ASSESSING YOUR FACILITY'S RISK

Although efforts to assess the vulnerability of water and wastewater facilities were under way before Sept. 11, this effort took on new urgency afterward. The Bioterrorism Act of 2002 required every water utility serving more than 3,300 people to submit a vulnerability assessment and emergency response plan by the end of 2004. Although not required, the act encourages water suppliers to update both the assessment and the emergency plan regularly.

Training programs and a vulnerability assessment tool (the Risk Assessment Methodology for Water Utilities, RAM-W) were developed by Sandia National Laboratories, working with AWWA. The Vulnerability Self-Assessment Tool (VSAT) was developed by AMSA, and an assessment tool for small water systems was developed by the Association of State Drinking Water Administrators and the National Rural Water Association.

The most comprehensive effort to improve security is the Water Infrastructure Security Enhancements (WISE) program, a joint effort funded by the EPA and coordinated by ASCE, AWWA, and WEF, that came about in three phases.

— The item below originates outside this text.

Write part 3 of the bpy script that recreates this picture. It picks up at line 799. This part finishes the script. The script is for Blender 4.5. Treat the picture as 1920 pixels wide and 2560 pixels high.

“The whole purpose of the WISE documents is to educate people and provide some rational starting and stopping points for design and operation and management of these facilities,” says Janesville's Lynch, who is a member of the WISE working group. “The documents are reasonable and usable by all sizes of cities.

“That was one of the hurdles we had: how to design a one-size-fits-all security system. We quickly came to the realization that you can't. Philadelphia or New York City will have security experts on staff, but most cities won't. These manuals may serve as references for the big cities, but that's not the target audience and neither are tiny cities.

“Another focus was to look at what are your risks? What are you trying to protect against? We realized that if you are the target of a bunch of experts, you're not going to stop them. The goal is to make it harder for them to succeed.”

In WISE Phase I, the working groups developed Interim Voluntary Guidance Documents, one for securing water utilities and another for securing wastewater/stormwater utilities. Issued late in 2004, these extremely detailed documents cover all managerial and operational aspects of plant operations, from worker background checks to storage tank security to cyber threats. Their purpose is to “provide water systems with an initial guide to the design of new facilities or the redesign or retrofit of existing facilities to create better physical security and reduce risk.”

Also part of Phase I is Guidelines for Designing an Online Contaminant Monitoring System. This is a bit difficult to do, as the authors admit, since “much of the basic scientific and engineering knowledge needed is not yet available ... [and] ... the instrumentation needed to accomplish the job directly, particularly for water supply systems, is not available in the marketplace.” So why bother? The guidelines' goal is to help guide the research, and to make residents feel they're being protected.

“I don't think the public is always comfortable with our security because it's not easily communicated,” says Thousand Oaks'Watts. “It's simply not a priority for most water utilities. I understand that they like to stay under the radar, but there's also the need to assure people that we aren't asleep at the wheel.”

Phase II is a training program for educating everyone involved with security for water or wastewater systems. This includes a PowerPoint presentation, a trainers' guide, and exams. The program is available on a CD-ROM provided free to qualified utility personnel.

Under Phase III, two Draft American National Standards for Trial Use were developed for the physical security of water utilities and wastewater/stormwater utilities. These detailed documents provide recommendations for various levels of security and help a utility establish a benchmark from which to measure progress.